** Start **
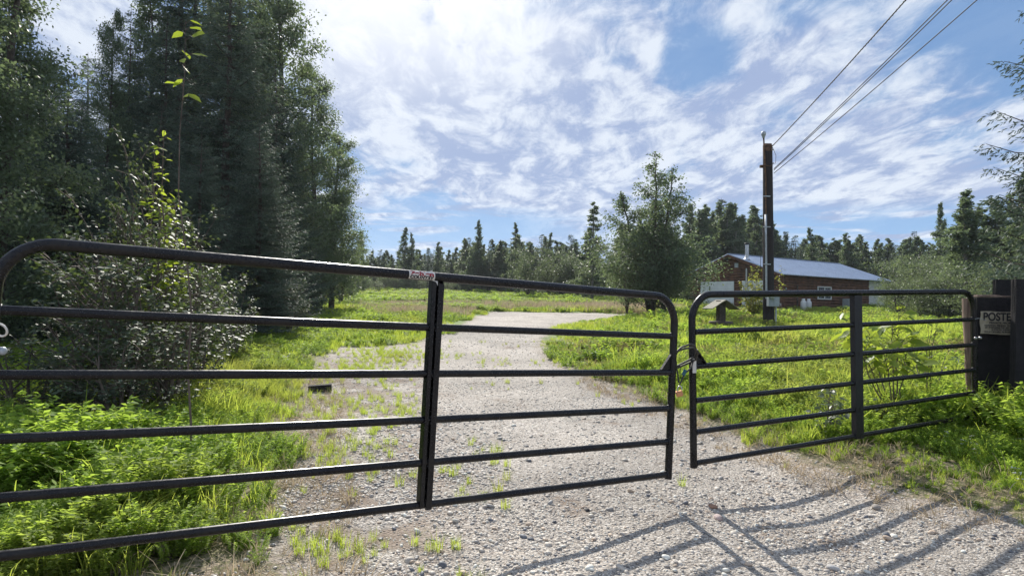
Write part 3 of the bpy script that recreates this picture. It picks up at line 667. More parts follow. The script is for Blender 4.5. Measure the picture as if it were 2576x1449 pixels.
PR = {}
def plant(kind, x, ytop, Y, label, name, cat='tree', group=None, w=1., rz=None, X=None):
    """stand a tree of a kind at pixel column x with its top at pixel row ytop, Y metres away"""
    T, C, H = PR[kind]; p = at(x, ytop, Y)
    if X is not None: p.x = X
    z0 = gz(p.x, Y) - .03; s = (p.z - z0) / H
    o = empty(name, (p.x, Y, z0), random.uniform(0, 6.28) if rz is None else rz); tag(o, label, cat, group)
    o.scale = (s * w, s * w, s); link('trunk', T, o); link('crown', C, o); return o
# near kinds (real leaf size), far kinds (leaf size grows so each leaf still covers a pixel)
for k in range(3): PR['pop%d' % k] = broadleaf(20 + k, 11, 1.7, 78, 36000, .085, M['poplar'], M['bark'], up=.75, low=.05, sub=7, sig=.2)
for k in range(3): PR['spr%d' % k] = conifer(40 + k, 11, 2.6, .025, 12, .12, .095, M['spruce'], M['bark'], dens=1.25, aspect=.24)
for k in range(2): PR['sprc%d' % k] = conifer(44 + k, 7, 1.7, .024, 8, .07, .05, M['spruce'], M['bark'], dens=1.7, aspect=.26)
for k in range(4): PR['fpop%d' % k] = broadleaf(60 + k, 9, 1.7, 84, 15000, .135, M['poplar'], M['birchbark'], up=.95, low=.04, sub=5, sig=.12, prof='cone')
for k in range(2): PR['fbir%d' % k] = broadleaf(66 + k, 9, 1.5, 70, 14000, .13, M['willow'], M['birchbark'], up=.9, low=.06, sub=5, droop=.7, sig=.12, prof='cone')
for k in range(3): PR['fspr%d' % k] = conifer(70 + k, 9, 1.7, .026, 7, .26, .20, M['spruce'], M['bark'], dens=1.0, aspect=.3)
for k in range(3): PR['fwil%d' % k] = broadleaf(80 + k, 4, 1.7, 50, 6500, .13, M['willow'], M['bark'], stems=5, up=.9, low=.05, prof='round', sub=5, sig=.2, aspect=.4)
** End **
• _Exercise task_
Quote the data above in full, leaving out the pictures it holds.

• _Written reply_
Write part 3 of the bpy script that recreates this picture. It picks up at line 667. More parts follow. The script is for Blender 4.5. Measure the picture as if it were 2576x1449 pixels.
PR = {}
def plant(kind, x, ytop, Y, label, name, cat='tree', group=None, w=1., rz=None, X=None):
    """stand a tree of a kind at pixel column x with its top at pixel row ytop, Y metres away"""
    T, C, H = PR[kind]; p = at(x, ytop, Y)
    if X is not None: p.x = X
    z0 = gz(p.x, Y) - .03; s = (p.z - z0) / H
    o = empty(name, (p.x, Y, z0), random.uniform(0, 6.28) if rz is None else rz); tag(o, label, cat, group)
    o.scale = (s * w, s * w, s); link('trunk', T, o); link('crown', C, o); return o
# near kinds (real leaf size), far kinds (leaf size grows so each leaf still covers a pixel)
for k in range(3): PR['pop%d' % k] = broadleaf(20 + k, 11, 1.7, 78, 36000, .085, M['poplar'], M['bark'], up=.75, low=.05, sub=7, sig=.2)
for k in range(3): PR['spr%d' % k] = conifer(40 + k, 11, 2.6, .025, 12, .12, .095, M['spruce'], M['bark'], dens=1.25, aspect=.24)
for k in range(2): PR['sprc%d' % k] = conifer(44 + k, 7, 1.7, .024, 8, .07, .05, M['spruce'], M['bark'], dens=1.7, aspect=.26)
for k in range(4): PR['fpop%d' % k] = broadleaf(60 + k, 9, 1.7, 84, 15000, .135, M['poplar'], M['birchbark'], up=.95, low=.04, sub=5, sig=.12, prof='cone')
for k in range(2): PR['fbir%d' % k] = broadleaf(66 + k, 9, 1.5, 70, 14000, .13, M['willow'], M['birchbark'], up=.9, low=.06, sub=5, droop=.7, sig=.12, prof='cone')
for k in range(3): PR['fspr%d' % k] = conifer(70 + k, 9, 1.7, .026, 7, .26, .20, M['spruce'], M['bark'], dens=1.0, aspect=.3)
for k in range(3): PR['fwil%d' % k] = broadleaf(80 + k, 4, 1.7, 50, 6500, .13, M['willow'], M['bark'], stems=5, up=.9, low=.05, prof='round', sub=5, sig=.2, aspect=.4)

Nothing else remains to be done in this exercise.